*Aim of the exercise*. Will you repeat only the lines beginning at the one that mentions "Reconstruct this image" and ending at the one that mentions "HALL_LAMP = 48.0", both of them included, exactly?

-- START OF Records provided --

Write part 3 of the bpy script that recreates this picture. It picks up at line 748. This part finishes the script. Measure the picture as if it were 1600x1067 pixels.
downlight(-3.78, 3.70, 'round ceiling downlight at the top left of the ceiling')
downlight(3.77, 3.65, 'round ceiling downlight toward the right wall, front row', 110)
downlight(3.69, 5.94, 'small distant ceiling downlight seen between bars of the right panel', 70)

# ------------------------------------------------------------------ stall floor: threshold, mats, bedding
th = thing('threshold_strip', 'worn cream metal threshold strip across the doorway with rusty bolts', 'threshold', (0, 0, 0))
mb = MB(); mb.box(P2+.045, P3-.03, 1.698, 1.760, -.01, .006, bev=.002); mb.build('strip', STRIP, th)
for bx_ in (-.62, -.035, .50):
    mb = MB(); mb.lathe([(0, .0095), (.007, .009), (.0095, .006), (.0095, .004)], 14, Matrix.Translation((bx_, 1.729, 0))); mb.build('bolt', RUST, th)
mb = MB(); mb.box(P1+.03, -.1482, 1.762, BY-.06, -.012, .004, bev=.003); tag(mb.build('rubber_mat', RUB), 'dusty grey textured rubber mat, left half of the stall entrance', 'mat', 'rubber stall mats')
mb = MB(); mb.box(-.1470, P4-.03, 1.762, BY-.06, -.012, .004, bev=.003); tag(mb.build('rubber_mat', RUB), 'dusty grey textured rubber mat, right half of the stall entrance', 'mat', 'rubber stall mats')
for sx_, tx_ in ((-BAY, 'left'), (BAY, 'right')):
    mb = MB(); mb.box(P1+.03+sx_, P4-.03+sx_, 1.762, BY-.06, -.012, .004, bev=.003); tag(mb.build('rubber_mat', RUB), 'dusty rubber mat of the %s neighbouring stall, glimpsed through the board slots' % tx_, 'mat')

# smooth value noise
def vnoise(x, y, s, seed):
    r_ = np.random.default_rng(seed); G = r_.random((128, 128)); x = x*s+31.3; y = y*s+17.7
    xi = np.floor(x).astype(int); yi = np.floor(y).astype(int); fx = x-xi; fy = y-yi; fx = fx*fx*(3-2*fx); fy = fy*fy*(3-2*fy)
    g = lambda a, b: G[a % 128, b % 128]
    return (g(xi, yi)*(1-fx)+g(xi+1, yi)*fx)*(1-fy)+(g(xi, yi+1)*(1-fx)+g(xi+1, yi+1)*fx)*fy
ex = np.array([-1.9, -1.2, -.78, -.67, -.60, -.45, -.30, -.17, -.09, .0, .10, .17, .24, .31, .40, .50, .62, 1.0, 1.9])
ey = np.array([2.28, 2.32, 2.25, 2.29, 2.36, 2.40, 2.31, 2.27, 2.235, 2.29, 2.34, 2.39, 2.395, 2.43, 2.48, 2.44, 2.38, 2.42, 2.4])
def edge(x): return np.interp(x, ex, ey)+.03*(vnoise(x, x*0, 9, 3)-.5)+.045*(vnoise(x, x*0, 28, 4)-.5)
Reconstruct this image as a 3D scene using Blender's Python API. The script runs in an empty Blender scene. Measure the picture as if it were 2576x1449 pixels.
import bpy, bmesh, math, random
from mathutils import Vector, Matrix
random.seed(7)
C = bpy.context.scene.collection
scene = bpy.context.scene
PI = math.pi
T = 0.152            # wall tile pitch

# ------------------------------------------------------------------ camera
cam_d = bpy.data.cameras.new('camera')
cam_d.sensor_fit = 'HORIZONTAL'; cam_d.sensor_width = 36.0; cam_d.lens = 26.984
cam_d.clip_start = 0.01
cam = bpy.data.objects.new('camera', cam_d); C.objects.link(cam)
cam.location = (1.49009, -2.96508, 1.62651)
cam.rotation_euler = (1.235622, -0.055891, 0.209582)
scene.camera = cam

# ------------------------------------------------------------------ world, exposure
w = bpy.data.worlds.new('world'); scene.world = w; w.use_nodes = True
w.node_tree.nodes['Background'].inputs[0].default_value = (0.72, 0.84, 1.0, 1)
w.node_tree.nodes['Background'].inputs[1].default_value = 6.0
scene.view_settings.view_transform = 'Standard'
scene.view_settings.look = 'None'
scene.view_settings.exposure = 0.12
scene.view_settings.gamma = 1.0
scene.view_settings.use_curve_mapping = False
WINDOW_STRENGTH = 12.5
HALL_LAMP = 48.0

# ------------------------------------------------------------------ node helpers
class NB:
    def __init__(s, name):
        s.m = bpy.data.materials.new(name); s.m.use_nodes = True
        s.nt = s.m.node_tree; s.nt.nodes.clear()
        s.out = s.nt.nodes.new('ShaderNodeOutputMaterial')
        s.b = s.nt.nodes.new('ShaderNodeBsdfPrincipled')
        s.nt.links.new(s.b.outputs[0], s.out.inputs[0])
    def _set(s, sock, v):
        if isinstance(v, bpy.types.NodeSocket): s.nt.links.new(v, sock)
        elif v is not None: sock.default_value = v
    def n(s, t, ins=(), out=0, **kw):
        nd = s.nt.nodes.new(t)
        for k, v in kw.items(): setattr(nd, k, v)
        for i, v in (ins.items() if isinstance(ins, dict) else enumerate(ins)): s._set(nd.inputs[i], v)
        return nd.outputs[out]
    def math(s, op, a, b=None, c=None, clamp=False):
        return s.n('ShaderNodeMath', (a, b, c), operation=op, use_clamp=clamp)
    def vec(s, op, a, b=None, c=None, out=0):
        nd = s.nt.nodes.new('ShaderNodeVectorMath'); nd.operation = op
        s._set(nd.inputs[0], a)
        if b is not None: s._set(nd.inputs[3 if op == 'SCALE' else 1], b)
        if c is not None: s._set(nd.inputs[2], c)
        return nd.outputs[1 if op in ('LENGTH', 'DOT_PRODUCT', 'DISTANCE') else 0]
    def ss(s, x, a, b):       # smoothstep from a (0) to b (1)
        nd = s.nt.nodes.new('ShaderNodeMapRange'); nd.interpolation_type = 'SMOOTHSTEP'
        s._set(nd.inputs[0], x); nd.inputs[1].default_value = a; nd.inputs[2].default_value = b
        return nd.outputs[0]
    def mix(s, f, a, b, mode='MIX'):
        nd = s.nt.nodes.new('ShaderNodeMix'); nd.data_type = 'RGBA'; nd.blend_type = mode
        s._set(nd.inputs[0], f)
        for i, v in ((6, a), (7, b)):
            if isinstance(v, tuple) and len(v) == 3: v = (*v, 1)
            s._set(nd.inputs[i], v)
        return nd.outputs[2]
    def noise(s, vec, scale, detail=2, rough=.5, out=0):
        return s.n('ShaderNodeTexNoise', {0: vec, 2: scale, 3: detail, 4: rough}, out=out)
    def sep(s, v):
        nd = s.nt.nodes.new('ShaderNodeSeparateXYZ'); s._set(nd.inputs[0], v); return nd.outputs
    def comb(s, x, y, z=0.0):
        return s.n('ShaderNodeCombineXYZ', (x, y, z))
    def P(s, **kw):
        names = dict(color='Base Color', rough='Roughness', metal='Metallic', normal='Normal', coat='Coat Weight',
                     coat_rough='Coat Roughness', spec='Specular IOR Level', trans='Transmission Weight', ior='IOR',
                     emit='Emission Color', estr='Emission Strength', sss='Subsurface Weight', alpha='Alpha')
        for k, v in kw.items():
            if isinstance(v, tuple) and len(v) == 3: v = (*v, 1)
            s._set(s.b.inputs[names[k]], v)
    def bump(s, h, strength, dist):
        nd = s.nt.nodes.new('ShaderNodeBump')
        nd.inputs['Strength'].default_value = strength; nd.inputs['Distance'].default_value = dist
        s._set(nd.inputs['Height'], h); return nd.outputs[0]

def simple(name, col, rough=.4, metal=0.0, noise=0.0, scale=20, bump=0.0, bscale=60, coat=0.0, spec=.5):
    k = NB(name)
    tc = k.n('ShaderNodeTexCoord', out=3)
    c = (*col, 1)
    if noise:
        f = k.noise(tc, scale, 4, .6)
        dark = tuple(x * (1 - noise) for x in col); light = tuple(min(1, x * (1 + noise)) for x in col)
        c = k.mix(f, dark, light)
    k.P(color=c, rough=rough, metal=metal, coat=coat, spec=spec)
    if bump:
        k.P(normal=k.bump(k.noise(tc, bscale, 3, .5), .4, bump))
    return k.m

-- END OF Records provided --

*Answer for this exercise*.
Reconstruct this image as a 3D scene using Blender's Python API. The script runs in an empty Blender scene. Measure the picture as if it were 2576x1449 pixels.
import bpy, bmesh, math, random
from mathutils import Vector, Matrix
random.seed(7)
C = bpy.context.scene.collection
scene = bpy.context.scene
PI = math.pi
T = 0.152            # wall tile pitch

# ------------------------------------------------------------------ camera
cam_d = bpy.data.cameras.new('camera')
cam_d.sensor_fit = 'HORIZONTAL'; cam_d.sensor_width = 36.0; cam_d.lens = 26.984
cam_d.clip_start = 0.01
cam = bpy.data.objects.new('camera', cam_d); C.objects.link(cam)
cam.location = (1.49009, -2.96508, 1.62651)
cam.rotation_euler = (1.235622, -0.055891, 0.209582)
scene.camera = cam

# ------------------------------------------------------------------ world, exposure
w = bpy.data.worlds.new('world'); scene.world = w; w.use_nodes = True
w.node_tree.nodes['Background'].inputs[0].default_value = (0.72, 0.84, 1.0, 1)
w.node_tree.nodes['Background'].inputs[1].default_value = 6.0
scene.view_settings.view_transform = 'Standard'
scene.view_settings.look = 'None'
scene.view_settings.exposure = 0.12
scene.view_settings.gamma = 1.0
scene.view_settings.use_curve_mapping = False
WINDOW_STRENGTH = 12.5
HALL_LAMP = 48.0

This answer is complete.